# [YOUR GOAL]
Set down word for word the lines running from the line with "Model this scene" to the line with "cam_d.clip_start = .02", ends included. Skip every picture.

# [Saved entries]
--- START ---

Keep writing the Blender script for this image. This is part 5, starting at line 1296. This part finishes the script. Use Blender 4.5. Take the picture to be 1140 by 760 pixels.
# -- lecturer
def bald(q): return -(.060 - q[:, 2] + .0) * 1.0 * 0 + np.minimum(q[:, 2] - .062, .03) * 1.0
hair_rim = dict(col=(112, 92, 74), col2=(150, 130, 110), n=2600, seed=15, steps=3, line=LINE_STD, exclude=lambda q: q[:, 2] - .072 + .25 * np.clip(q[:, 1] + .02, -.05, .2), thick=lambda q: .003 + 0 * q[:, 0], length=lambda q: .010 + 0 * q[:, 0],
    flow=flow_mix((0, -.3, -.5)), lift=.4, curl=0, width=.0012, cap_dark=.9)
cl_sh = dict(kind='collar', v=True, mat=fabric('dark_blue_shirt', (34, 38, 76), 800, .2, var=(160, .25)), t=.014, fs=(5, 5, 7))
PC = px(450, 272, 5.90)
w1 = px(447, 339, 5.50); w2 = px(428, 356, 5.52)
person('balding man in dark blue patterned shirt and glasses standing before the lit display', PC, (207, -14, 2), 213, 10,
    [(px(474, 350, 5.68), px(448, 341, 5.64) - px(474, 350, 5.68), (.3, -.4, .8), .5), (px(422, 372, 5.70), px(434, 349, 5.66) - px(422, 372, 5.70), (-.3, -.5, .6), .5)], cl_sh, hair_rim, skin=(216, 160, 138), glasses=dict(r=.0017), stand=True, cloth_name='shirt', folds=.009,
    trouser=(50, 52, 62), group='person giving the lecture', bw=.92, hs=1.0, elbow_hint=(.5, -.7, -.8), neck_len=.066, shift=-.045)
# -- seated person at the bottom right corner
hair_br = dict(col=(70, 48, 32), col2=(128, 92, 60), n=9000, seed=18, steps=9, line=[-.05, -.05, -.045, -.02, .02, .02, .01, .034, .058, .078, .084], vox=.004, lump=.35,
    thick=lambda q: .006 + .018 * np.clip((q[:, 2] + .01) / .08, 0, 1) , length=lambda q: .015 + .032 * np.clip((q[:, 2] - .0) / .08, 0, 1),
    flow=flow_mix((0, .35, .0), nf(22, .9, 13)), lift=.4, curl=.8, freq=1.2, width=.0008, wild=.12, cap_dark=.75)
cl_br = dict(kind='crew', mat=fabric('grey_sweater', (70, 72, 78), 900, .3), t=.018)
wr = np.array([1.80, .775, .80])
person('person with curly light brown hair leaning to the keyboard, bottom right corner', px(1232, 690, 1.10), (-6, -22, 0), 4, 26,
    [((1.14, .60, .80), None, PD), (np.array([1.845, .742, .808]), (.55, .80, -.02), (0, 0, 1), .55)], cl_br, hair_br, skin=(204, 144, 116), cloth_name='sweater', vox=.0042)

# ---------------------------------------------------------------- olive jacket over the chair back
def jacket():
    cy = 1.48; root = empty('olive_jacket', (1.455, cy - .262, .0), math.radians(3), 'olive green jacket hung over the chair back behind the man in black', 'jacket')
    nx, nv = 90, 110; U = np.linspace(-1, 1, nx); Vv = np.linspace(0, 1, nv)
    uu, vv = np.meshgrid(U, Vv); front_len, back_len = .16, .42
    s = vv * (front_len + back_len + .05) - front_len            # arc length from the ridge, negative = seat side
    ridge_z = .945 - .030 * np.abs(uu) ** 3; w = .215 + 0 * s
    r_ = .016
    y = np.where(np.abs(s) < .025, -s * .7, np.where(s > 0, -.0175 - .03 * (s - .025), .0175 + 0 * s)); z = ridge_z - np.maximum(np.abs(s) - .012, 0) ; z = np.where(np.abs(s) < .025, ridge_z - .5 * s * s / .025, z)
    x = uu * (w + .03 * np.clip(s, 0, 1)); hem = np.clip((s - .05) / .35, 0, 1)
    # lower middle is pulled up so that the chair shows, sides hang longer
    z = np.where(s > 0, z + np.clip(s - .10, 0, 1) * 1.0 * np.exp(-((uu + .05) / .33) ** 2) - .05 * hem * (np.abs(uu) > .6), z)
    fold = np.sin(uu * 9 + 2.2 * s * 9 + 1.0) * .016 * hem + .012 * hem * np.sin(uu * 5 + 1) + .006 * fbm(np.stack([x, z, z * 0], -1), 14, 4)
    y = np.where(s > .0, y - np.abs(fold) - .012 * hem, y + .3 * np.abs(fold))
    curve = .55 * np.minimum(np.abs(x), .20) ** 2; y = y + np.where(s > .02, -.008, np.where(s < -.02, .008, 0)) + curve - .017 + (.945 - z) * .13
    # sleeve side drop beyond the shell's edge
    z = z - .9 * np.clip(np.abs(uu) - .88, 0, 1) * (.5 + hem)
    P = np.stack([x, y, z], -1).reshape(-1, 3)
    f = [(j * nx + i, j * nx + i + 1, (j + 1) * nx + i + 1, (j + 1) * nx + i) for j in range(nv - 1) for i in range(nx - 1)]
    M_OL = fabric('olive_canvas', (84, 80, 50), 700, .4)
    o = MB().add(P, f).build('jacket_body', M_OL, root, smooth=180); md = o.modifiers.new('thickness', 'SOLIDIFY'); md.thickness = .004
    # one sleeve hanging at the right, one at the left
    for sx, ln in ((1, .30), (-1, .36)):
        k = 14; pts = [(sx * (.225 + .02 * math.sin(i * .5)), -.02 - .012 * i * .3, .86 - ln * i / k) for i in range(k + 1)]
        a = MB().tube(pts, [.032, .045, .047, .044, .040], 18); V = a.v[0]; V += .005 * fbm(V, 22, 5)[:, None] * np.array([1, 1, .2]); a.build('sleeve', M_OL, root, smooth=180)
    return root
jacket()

--- END ---
--- START ---

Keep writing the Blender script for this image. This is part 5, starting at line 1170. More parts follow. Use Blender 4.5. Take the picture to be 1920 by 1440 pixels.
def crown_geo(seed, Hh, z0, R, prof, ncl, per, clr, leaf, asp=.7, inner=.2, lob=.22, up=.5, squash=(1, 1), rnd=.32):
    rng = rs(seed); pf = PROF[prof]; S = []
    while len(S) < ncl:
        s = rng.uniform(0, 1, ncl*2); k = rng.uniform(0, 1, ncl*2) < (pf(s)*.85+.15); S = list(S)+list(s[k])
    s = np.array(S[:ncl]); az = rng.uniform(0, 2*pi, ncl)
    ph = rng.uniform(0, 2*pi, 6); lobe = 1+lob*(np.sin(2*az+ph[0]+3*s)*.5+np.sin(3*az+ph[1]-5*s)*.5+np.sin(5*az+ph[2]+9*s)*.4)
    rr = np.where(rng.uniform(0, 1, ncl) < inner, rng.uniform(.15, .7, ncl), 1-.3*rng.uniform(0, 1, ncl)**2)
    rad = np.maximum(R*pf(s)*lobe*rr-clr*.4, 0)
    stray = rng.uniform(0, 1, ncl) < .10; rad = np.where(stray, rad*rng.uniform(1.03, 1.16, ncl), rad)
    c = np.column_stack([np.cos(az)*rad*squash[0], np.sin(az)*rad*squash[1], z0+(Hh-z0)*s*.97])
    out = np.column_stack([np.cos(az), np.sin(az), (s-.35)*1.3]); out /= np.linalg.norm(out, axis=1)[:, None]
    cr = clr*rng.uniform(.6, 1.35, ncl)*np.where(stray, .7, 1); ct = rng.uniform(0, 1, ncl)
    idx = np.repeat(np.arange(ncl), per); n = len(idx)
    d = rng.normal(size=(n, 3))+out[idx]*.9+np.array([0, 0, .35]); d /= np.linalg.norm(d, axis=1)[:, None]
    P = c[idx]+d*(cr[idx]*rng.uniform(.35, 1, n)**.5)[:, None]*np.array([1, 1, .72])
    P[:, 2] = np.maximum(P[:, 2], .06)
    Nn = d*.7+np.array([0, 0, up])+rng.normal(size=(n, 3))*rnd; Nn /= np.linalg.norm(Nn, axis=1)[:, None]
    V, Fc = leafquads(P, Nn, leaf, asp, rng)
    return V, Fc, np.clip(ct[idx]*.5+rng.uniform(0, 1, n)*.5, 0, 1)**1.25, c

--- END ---
--- START ---

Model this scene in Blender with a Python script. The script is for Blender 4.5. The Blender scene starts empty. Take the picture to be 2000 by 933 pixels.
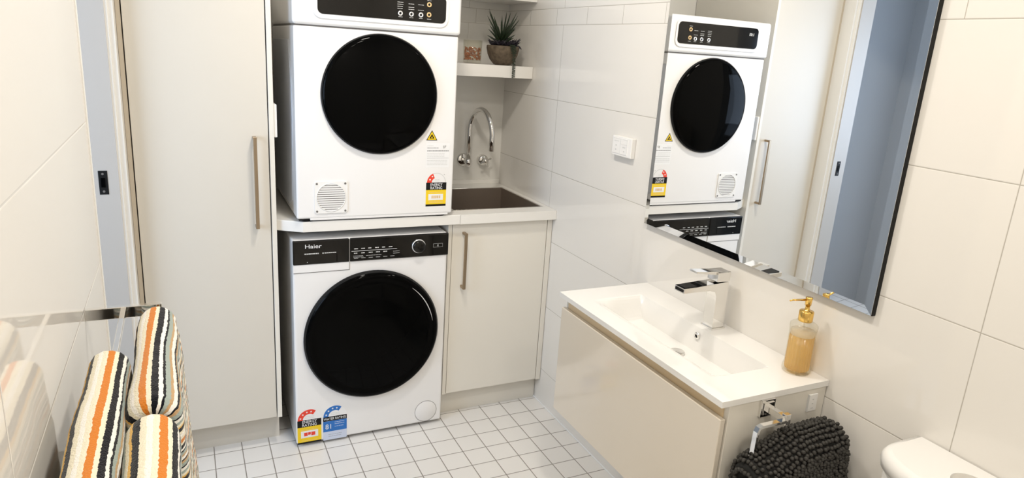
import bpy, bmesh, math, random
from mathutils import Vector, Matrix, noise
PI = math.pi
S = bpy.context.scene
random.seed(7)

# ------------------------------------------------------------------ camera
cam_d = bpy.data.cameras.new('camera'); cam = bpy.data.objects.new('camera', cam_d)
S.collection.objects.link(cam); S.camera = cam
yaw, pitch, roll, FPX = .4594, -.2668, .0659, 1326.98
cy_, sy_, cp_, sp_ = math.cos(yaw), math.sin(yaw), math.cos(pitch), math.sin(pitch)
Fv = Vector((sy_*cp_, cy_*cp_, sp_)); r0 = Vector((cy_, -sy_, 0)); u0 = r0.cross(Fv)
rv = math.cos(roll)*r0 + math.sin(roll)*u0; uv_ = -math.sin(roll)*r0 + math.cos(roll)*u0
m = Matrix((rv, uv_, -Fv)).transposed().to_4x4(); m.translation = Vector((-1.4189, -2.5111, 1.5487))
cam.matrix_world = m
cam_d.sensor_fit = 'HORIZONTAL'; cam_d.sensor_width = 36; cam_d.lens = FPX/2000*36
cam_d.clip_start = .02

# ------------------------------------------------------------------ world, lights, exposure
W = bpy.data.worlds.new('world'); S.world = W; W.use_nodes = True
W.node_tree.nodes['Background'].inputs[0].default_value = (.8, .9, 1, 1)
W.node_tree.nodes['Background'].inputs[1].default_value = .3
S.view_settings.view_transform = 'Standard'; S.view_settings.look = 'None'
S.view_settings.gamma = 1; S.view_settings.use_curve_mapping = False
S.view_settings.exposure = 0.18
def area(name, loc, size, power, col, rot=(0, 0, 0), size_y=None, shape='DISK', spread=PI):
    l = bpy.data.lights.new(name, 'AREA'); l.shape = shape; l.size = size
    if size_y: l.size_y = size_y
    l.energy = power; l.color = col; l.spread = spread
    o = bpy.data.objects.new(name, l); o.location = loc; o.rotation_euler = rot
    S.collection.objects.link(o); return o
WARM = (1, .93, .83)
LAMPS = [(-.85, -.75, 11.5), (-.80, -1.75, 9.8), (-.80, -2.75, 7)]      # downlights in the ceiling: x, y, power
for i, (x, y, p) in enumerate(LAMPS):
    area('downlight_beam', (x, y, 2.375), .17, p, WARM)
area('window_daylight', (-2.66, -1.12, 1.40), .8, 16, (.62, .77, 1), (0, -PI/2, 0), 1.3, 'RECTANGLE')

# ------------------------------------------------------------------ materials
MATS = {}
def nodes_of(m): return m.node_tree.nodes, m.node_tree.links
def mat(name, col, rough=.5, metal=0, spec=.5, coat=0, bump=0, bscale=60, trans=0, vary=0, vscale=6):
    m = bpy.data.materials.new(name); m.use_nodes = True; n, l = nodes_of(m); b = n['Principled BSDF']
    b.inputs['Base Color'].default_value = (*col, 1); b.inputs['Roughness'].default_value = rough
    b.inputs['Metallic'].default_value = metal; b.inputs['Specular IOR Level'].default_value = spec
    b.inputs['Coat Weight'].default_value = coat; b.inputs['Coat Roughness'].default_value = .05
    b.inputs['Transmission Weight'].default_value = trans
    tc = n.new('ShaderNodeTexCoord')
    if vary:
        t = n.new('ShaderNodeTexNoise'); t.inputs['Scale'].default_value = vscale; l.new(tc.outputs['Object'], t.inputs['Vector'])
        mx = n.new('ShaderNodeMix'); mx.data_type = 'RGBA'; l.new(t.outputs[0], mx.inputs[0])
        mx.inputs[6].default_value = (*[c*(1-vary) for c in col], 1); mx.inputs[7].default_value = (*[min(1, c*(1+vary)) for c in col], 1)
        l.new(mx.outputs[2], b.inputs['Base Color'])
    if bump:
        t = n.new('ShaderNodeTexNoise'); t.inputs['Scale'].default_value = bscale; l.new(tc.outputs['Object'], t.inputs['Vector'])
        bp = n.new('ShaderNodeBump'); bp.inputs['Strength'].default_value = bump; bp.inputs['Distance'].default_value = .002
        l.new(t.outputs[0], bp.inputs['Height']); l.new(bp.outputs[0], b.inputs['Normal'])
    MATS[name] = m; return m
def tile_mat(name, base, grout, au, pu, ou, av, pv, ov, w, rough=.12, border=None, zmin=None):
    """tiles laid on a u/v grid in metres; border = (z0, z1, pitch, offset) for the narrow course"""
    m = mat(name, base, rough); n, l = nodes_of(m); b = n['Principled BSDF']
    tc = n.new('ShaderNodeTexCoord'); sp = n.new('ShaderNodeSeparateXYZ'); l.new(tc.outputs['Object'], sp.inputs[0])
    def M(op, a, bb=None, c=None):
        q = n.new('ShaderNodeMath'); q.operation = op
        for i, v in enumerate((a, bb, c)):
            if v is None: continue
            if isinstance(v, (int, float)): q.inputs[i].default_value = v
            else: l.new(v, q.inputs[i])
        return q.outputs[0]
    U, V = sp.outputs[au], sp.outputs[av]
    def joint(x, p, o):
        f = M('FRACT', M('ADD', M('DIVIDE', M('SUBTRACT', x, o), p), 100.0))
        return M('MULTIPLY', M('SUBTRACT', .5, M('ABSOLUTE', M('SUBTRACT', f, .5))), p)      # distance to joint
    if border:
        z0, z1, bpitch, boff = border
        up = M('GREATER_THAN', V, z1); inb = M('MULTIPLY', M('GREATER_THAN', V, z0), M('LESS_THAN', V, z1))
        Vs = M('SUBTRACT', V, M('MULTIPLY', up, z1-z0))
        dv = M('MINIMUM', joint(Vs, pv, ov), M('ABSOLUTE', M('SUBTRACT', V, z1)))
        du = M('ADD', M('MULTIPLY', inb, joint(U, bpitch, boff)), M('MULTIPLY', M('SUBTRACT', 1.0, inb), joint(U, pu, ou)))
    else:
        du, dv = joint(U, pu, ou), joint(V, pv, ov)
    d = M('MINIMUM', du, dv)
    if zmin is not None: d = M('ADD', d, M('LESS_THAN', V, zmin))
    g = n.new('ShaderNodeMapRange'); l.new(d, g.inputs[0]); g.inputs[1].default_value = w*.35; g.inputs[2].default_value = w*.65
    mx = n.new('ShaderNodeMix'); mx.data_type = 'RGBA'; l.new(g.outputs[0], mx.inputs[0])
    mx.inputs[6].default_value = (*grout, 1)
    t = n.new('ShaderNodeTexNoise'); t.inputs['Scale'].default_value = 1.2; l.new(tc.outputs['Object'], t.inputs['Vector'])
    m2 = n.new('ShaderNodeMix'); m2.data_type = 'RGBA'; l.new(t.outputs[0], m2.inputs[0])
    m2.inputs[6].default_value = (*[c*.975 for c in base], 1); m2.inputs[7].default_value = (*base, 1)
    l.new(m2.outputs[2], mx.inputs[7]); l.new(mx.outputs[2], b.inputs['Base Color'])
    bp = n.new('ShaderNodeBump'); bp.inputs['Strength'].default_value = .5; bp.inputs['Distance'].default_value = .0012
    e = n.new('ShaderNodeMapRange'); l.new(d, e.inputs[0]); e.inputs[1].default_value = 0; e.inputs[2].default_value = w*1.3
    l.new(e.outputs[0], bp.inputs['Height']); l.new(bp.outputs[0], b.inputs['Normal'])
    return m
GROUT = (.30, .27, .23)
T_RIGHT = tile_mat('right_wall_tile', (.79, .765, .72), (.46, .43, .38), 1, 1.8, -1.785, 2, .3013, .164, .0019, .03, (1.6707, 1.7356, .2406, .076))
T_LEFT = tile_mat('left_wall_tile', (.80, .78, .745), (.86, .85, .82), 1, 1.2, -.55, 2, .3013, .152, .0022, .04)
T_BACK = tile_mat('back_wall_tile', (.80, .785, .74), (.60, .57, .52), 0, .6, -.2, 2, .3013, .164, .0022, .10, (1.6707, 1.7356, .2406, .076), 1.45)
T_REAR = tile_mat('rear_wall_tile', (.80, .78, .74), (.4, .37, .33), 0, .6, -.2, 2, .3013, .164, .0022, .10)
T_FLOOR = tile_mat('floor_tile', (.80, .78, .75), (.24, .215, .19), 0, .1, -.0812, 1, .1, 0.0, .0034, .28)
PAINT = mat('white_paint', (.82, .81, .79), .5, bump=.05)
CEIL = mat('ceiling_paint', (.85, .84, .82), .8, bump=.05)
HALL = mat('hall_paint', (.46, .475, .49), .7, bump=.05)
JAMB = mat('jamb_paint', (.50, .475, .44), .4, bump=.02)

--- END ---

# [EXERCISE RESPONSE]
Model this scene in Blender with a Python script. The script is for Blender 4.5. The Blender scene starts empty. Take the picture to be 2000 by 933 pixels.
import bpy, bmesh, math, random
from mathutils import Vector, Matrix, noise
PI = math.pi
S = bpy.context.scene
random.seed(7)

# ------------------------------------------------------------------ camera
cam_d = bpy.data.cameras.new('camera'); cam = bpy.data.objects.new('camera', cam_d)
S.collection.objects.link(cam); S.camera = cam
yaw, pitch, roll, FPX = .4594, -.2668, .0659, 1326.98
cy_, sy_, cp_, sp_ = math.cos(yaw), math.sin(yaw), math.cos(pitch), math.sin(pitch)
Fv = Vector((sy_*cp_, cy_*cp_, sp_)); r0 = Vector((cy_, -sy_, 0)); u0 = r0.cross(Fv)
rv = math.cos(roll)*r0 + math.sin(roll)*u0; uv_ = -math.sin(roll)*r0 + math.cos(roll)*u0
m = Matrix((rv, uv_, -Fv)).transposed().to_4x4(); m.translation = Vector((-1.4189, -2.5111, 1.5487))
cam.matrix_world = m
cam_d.sensor_fit = 'HORIZONTAL'; cam_d.sensor_width = 36; cam_d.lens = FPX/2000*36
cam_d.clip_start = .02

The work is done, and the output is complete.